Residential Advisory Councils from a handful of residence halls organized events for students to enjoy while participating in this drive for a healthier planet. The residence hall with the greatest percentage of lights off during Earth Hour would win the contest for conserving the most energy during the hour. RACs from each hall photographed their respective buildings from all sides to show the number of rooms with lights off. The winners will be announced throughout the week after the Office of Sustainability reviews the pictures.

Students in Munson Hall organized a movie-watching party in the dark, and the Marvin Center hosted the Battle of the Bands concert and other music shows, which, for the most part, occurred in the dark.

Freshman Aviv Becher participated in one of the black-out parties, and was convinced Earth Hour accomplished a lot more than a mere 60 minutes of energy savings.

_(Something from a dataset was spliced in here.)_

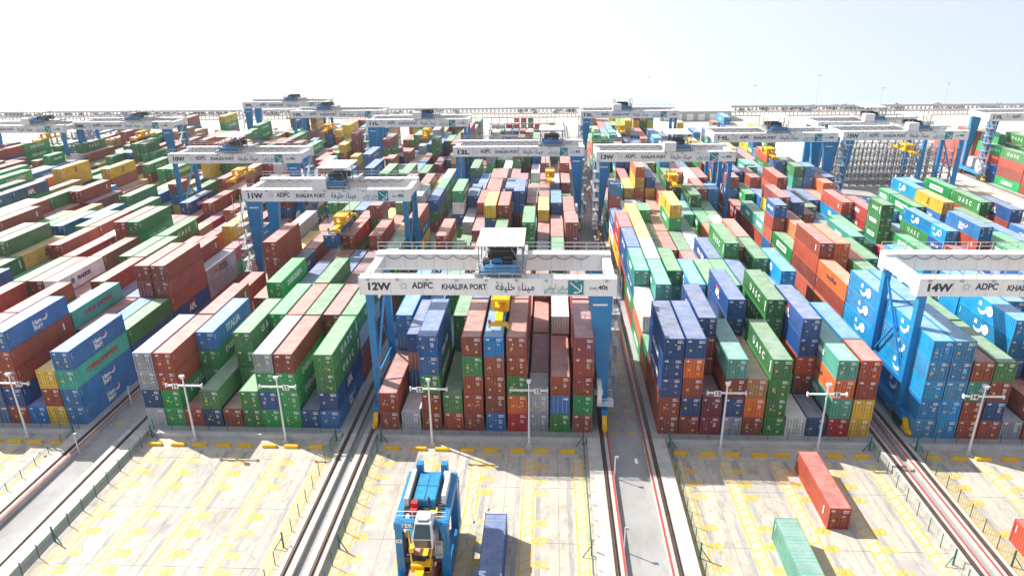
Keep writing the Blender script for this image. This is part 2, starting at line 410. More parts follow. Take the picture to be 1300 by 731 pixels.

“Some people are less aware than others about saving energy, so events like these encourage them to start thinking about it. I do my part by turning off all lights and disconnecting phone chargers whenever possible,” she said.

Saturday’s Earth Hour is the second consecutive year the University participated in this global event, which also marks the beginning of Earth Month. The Office of Sustainability has an array of events similar to Earth Hour planned throughout the month of April. GW and Gaulladet were the only two universities in D.C. to officially participate in Earth Hour, Waskow said.

Some students who took part in Earth Hour’s activities were convinced that events like these are the ideal way to get others to become energy conscious, thus transforming energy-consumer communities which are often neglectful of their environmental impact. Freshman Alexandra Cerquone said, “Earth Hour is a very efficient awareness event that does in fact work.”

As more people start to support the event and Earth Hour acquires more recognition, “this will show how every little effort sums up in the end,” Cerquone said.